A teraz czas na coś dla ciała.
Jak zrobić ekopeeling ciała? Nie iść na łatwiznę i nie kupować gotowych produktów w plastikowym opakowaniu, ponieważ w złuszczających peelingach do ciała są substancje ścierne w postaci różnorodnych drobinek, kuleczek, granulek. Badania pokazują, że peelingi złuszczające do twarzy/ciała mogą zawierać tysiące mikrogranulek. Tym samym ta niezliczona ilość plastikowych mikroskopijnych kuleczek jest spożywana przez morskie stworzenia, które z kolei włączane są do naszego łańcucha pokarmowego.

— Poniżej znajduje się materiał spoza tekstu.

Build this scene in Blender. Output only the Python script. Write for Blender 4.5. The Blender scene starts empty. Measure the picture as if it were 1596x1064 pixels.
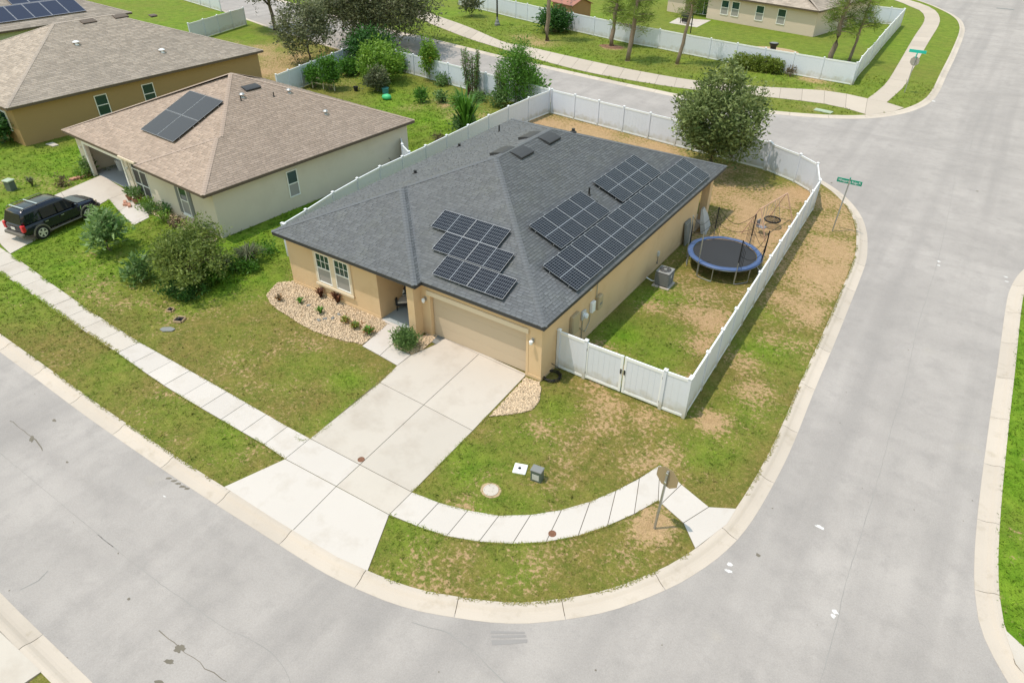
import bpy, math, random
import numpy as np
from mathutils import Vector, Matrix, Euler
from mathutils.geometry import delaunay_2d_cdt

# ------------------------------------------------------------------ camera, sky, sun, exposure
SC = bpy.context.scene
COL = SC.collection
R = math.radians
cam_d = bpy.data.cameras.new('camera'); cam = bpy.data.objects.new('camera', cam_d); COL.objects.link(cam)
cam_d.sensor_width = 36.0; cam_d.sensor_fit = 'HORIZONTAL'; cam_d.lens = 36.0 * 1075.309 / 1596
cam_d.clip_end = 2000; cam_d.clip_start = 0.2
YAW, PITCH, ROLL = 0.588278, 0.619055, 0.0070888
_f = Vector((-math.sin(YAW) * math.cos(PITCH), math.cos(YAW) * math.cos(PITCH), -math.sin(PITCH)))
_r = Vector((math.cos(YAW), math.sin(YAW), 0)); _u = _r.cross(_f)
_r2 = _r * math.cos(ROLL) + _u * math.sin(ROLL); _u2 = -_r * math.sin(ROLL) + _u * math.cos(ROLL)
cam.matrix_world = Matrix((( _r2.x, _u2.x, -_f.x, 11.5003), (_r2.y, _u2.y, -_f.y, -19.3110), (_r2.z, _u2.z, -_f.z, 18.0834), (0, 0, 0, 1)))
SC.camera = cam

SUN_DIR = Vector((-0.25, -0.25, 1.0)).normalized()          # towards the sun
world = bpy.data.worlds.new('World'); SC.world = world; world.use_nodes = True
wn = world.node_tree; sky = wn.nodes.new('ShaderNodeTexSky'); sky.sky_type = 'NISHITA'; sky.sun_disc = False
sky.sun_elevation = math.asin(SUN_DIR.z); sky.sun_rotation = math.atan2(SUN_DIR.x, SUN_DIR.y)
sky.air_density = 3.0; sky.dust_density = 0.5; sky.ozone_density = 0.0
bg = wn.nodes['Background']; wn.links.new(sky.outputs[0], bg.inputs['Color']); bg.inputs['Strength'].default_value = 0.15
sun_d = bpy.data.lights.new('sun', 'SUN'); sun = bpy.data.objects.new('sun', sun_d); COL.objects.link(sun)
sun_d.energy = 2.95; sun_d.angle = R(0.6); sun_d.color = (1.0, 0.89, 0.77)
sun.rotation_euler = SUN_DIR.to_track_quat('Z', 'Y').to_euler(); sun.location = (-20, -20, 60)
SC.view_settings.view_transform = 'Standard'; SC.view_settings.look = 'None'
SC.view_settings.gamma = 1.0; SC.view_settings.use_curve_mapping = False
SC.view_settings.exposure = 0.29

rng = np.random.default_rng(7); random.seed(7)

# ------------------------------------------------------------------ helpers
class MB:
    """collects faces, then links them as ONE mesh object"""
    def __init__(s): s.v = []; s.f = []
    def add(s, vs, fs):
        o = len(s.v); s.v += [tuple(p) for p in vs]; s.f += [tuple(i + o for i in f) for f in fs]; return s
    def box(s, x0, x1, y0, y1, z0, z1, ch=0.0):
        if ch <= 0:
            vs = [(x0,y0,z0),(x1,y0,z0),(x1,y1,z0),(x0,y1,z0),(x0,y0,z1),(x1,y0,z1),(x1,y1,z1),(x0,y1,z1)]
            fs = [(0,3,2,1),(4,5,6,7),(0,1,5,4),(1,2,6,5),(2,3,7,6),(3,0,4,7)]
            return s.add(vs, fs)
        c = ch
        def ring(i, z): return [(x0+i,y0,z),(x1-i,y0,z),(x1,y0+i,z),(x1,y1-i,z),(x1-i,y1,z),(x0+i,y1,z),(x0,y1-i,z),(x0,y0+i,z)]
        def ringin(i, z): return [(x0+i+c*.3,y0+c,z),(x1-i-c*.3,y0+c,z),(x1-c,y0+i+c*.3,z),(x1-c,y1-i-c*.3,z),(x1-i-c*.3,y1-c,z),(x0+i+c*.3,y1-c,z),(x0+c,y1-i-c*.3,z),(x0+c,y0+i+c*.3,z)]
        return s.rings([ringin(c,z0), ring(c,z0+c), ring(c,z1-c), ringin(c,z1)])
    def rings(s, rs, cap=True, close=True):
        n = len(rs[0]); vs = [p for r in rs for p in r]; fs = []
        for k in range(len(rs)-1):
            for i in range(n if close else n-1):
                j = (i+1) % n
                fs.append((k*n+i, k*n+j, (k+1)*n+j, (k+1)*n+i))
        if cap:
            fs.append(tuple(range(n-1,-1,-1))); fs.append(tuple((len(rs)-1)*n+i for i in range(n)))
        return s.add(vs, fs)
    def prism(s, poly, z0, z1):
        n = len(poly); vs = [(p[0],p[1],z0) for p in poly] + [(p[0],p[1],z1) for p in poly]
        a = sum(poly[i][0]*poly[(i+1)%n][1]-poly[(i+1)%n][0]*poly[i][1] for i in range(n))
        idx = list(range(n)) if a > 0 else list(range(n-1,-1,-1))
        fs = [tuple(reversed(idx)), tuple(i+n for i in idx)]
        for k in range(n):
            i, j = idx[k], idx[(k+1)%n]; fs.append((i,j,j+n,i+n))
        return s.add(vs, fs)
    def tube(s, pts, r, n=8, r1=None, cap=True):
        pts = [Vector(p) for p in pts]; rs = []; m = len(pts)
        for k, p in enumerate(pts):
            t = (pts[min(k+1,m-1)] - pts[max(k-1,0)]).normalized()
            a = t.cross(Vector((0,0,1)))
            if a.length < 1e-3: a = Vector((1,0,0))
            a.normalize(); b = t.cross(a).normalized()
            rr = r if r1 is None else r + (r1-r)*k/max(1,m-1)
            rs.append([p + (a*math.cos(q)+b*math.sin(q))*rr for q in [2*math.pi*i/n for i in range(n)]])
        return s.rings([[tuple(q) for q in ring][::-1] for ring in rs], cap)
    def lathe(s, prof, n=16, c=(0,0,0), axis='z', cap=True):
        rs = []
        for (r, z) in prof:
            ring = []
            for i in range(n):
                a = 2*math.pi*i/n; x, y = r*math.cos(a), r*math.sin(a)
                ring.append((c[0]+x,c[1]+y,c[2]+z) if axis=='z' else ((c[0]+z,c[1]+x,c[2]+y) if axis=='x' else (c[0]+y,c[1]+z,c[2]+x)))
            rs.append(ring)
        return s.rings(rs, cap)
    def xf(s, M, start=0):
        s.v = s.v[:start] + [tuple(M @ Vector(p)) for p in s.v[start:]]; return s
    def build(s, name, mat, parent=None, loc=None, label=None, smooth=False, kind=None, rot=None):
        me = bpy.data.meshes.new(name); me.from_pydata(s.v, [], s.f); me.update()
        if smooth:
            me.polygons.foreach_set('use_smooth', [True]*len(me.polygons))
        if mat: me.materials.append(mat)
        return link(bpy.data.objects.new(name, me), parent, loc, label, kind, rot)

def link(o, parent=None, loc=None, label=None, kind=None, rot=None):
    COL.objects.link(o)
    if parent: o.parent = parent
    if loc: o.location = loc
    if rot: o.rotation_euler = rot
    if label: o['label'] = label
    if kind: o['kind'] = kind
    return o
def thing(name, label, cat, loc=(0,0,0), rz=0.0, group=None):
    o = bpy.data.objects.new(name, None); o.empty_display_size = .3; link(o, None, loc, label)
    o.rotation_euler = (0,0,rz); o['category'] = cat
    if group: o['group'] = group
    return o
def tag(o, label, cat, group=None):
    o['label'] = label; o['category'] = cat
    if group: o['group'] = group
    return o
CHILD = {}
def dup(root, loc=None, rz=None, label=None):
    """a copy of a thing with copies of its parts and sub-parts, sharing mesh data"""
    kids = {}
    for o in COL.objects:
        if o.parent: kids.setdefault(o.parent.name, []).append(o)
    r = root.copy(); COL.objects.link(r)
    if loc is not None: r.location = loc
    if rz is not None: r.rotation_euler = (0,0,rz)
    if label: r['label'] = label
    for ch in kids.get(root.name, []):
        c = ch.copy(); COL.objects.link(c); c.parent = r
        for g in kids.get(ch.name, []):
            d = g.copy(); COL.objects.link(d); d.parent = c
    return r
def npmesh(name, mat, V, F, parent=None, attrs=None, kind=None, loc=None, label=None, smooth=False):
    """mesh from numpy arrays; F is (n,3) or (n,4)"""
    me = bpy.data.meshes.new(name); V = np.asarray(V, np.float32); F = np.asarray(F, np.int32)
    n, k = F.shape
    me.vertices.add(len(V)); me.vertices.foreach_set('co', V.ravel())
    me.loops.add(n*k); me.loops.foreach_set('vertex_index', F.ravel())
    me.polygons.add(n); me.polygons.foreach_set('loop_start', np.arange(0, n*k, k, dtype=np.int32))
    me.polygons.foreach_set('loop_total', np.full(n, k, np.int32))
    if smooth: me.polygons.foreach_set('use_smooth', np.ones(n, bool))
    me.update(calc_edges=True)
    for an, arr in (attrs or {}).items():
        a = me.attributes.new(an, 'FLOAT', 'POINT'); a.data.foreach_set('value', np.asarray(arr, np.float32))
    if mat: me.materials.append(mat)
    return link(bpy.data.objects.new(name, me), parent, loc, label, kind)

# numpy value noise ------------------------------------------------
_perm = np.random.default_rng(3).random((256, 256))
def vnoise(x, y, s, seed=0):
    x = np.asarray(x, float)/s + seed*17.3; y = np.asarray(y, float)/s + seed*9.1
    xi = np.floor(x).astype(int); yi = np.floor(y).astype(int); u = x-xi; v = y-yi
    u = u*u*(3-2*u); v = v*v*(3-2*v)
    g = lambda i, j: _perm[i & 255, j & 255]
    return (g(xi,yi)*(1-u)+g(xi+1,yi)*u)*(1-v) + (g(xi,yi+1)*(1-u)+g(xi+1,yi+1)*u)*v
def fbm(x, y, s, seed=0, octv=4):
    t = 0; a = .5; n = 0
    for k in range(octv):
        t = t + a*vnoise(x, y, s/2**k, seed+k); n += a; a *= .55
    return t/n
def sstep(a, b, x):
    t = np.clip((x-a)/(b-a), 0, 1); return t*t*(3-2*t)
def inpoly(x, y, poly):
    x = np.asarray(x); y = np.asarray(y); c = np.zeros(x.shape, bool); n = len(poly)
    for i in range(n):
        x0, y0 = poly[i][:2]; x1, y1 = poly[(i+1)%n][:2]
        if y0 == y1: continue
        c ^= ((y0 > y) != (y1 > y)) & (x < (x1-x0)*(y-y0)/(y1-y0)+x0)
    return c
def catmull(pts, step):
    P = [np.array(p, float) for p in pts]; out = []
    for i in range(len(P)-1):
        p0 = P[max(i-1,0)]; p1 = P[i]; p2 = P[i+1]; p3 = P[min(i+2,len(P)-1)]
        n = max(1, int(np.linalg.norm(p2-p1)/step))
        for k in range(n):
            t = k/n
            out.append(.5*((2*p1)+(-p0+p2)*t+(2*p0-5*p1+4*p2-p3)*t*t+(-p0+3*p1-3*p2+p3)*t**3))
    out.append(P[-1]); return np.array(out)
def resample(pts, n):
    P = np.array(pts, float); d = np.r_[0, np.cumsum(np.linalg.norm(np.diff(P, axis=0), axis=1))]
    t = np.linspace(0, d[-1], n); return np.c_[np.interp(t, d, P[:,0]), np.interp(t, d, P[:,1])]
def plen(P): return float(np.sum(np.linalg.norm(np.diff(np.array(P), axis=0), axis=1)))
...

Zanim więc następnym razem udamy się do sklepu po peeling zajrzyjmy najpierw do swojej kuchni czy nie znalazłoby się tam coś, co zadziała tak samo a może nawet i lepiej – a w dodatku tanim kosztem. Chodzi m. in. wykorzystanie kawy, soli, cukru, płatków owsianych czy łupin orzechów, które ulegają biodegradacji i nie zanieczyszczają środowiska.
Ekobibliotekarka dziś poleca pelling cukrowy: zwykły cukier, który znajduje się w każdym domu wsypujemy do miseczki i dodajemy oliwy z oliwek pamiętając o tym, że utworzona konsystencja ma mieć postać gęstej papki. Cukier będzie pełnił rolę peelingujących drobinek, natomiast oliwa natłuści i odżywi nam skórę.

Poruszając się w tematyce ekologii łazienkowej wypróbowaliśmy kilka ekologicznych sposobów na jej sprzątanie. Z książki Urszuli Giercarz „Ekologiczne sprzątanie. Skutecznie, zdrowo, tanio” wykorzystaliśmy kilka rad. Efekty bardzo pozytywnie nas zaskoczyły, i zalety odkamieniania przy pomocy octu, i to, co można zdziałać przy pomocy zwykłej sody oczyszczonej.

Ekologiczne sprzątanie to przede wszystkim rozwiązania przyjazne środowisku, mniej chemikaliów spływających do kanalizacji, a także mniej zużytej wody, ponieważ ekologicznych środków takich jak ocet i soda oczyszczona nie musimy aż tak dokładnie spłukiwać. Po przeliczeniu kosztów po dłuższym ekologicznym sprzątaniu nie tylko łazienki ale całego domu okazałoby się, że jest po prostu tańsze.